Saturday, April 23, 2005

Rooter: A Methodology for the Typical Unification of Access Points and Redundancy

How often have you been given an article or whatever to read, having been assured by your lecturer that is will be useful, only to discover (several hours and coffees later) that - much to your disappointment - it amounts to total gibberish ?

Surprisingly enough this phenomenon isn't unknown at the LSE...gibberish writing is now even spreading beyond the confines of the International Relations dept.

So it was with considerable happiness that I recently read about three guys from MIT who decided to submit a nonsense paper to an academic conference. The paper was entirely computer generated. They also designed the program which was specially designed to put complicated sounding polysyllabic words together in a way which looked impressive - but, obviously, made no intelligent sense whatsoever...and, surprise, surprise, the paper (which was full to brimming with bogus references - as anyone writing a dissertation will tell you, convincing looking referencing will save all but the most bullshitty of comments) was actually accepted by the World Multiconference on Systemics, Cybernetics and Informatics, due to be held in Orlando this summer.
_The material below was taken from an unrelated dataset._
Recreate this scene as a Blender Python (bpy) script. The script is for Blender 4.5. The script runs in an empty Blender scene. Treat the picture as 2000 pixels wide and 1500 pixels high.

The paper was entitled : "Rooter: A Methodology for the Typical Unification of Access Points and Redundancy"..this, while clearly nonsense, is not (I suggest) a million miles away from some of the shit I've been reading over the past several days. I am thus writing this post as an open invitation to our Director Howard Davies to IMMEDIATELY invite these men to the LSE, where they should be given an academic post in a suitiable subject area...in addition to research they would be instantly qualified to teach a wide variety of undergraduate subjects in their spare time (sociology and legal theory to name but two)...

You can read the full text of their groundbreaking "paper" here...they've even developed a website enabling students to create their own gibberish academic paper, complete with graphs and diagrams...this can be accessed here.

At the moment it only writes computer science papers - so will be unsuitable for jurisprudence essays - unless of course you happen to be doing Foucault in which case you can probably get away with it.

And in a few years, who knows : we might even see : "Dissertation Writer for Windows" on our screens.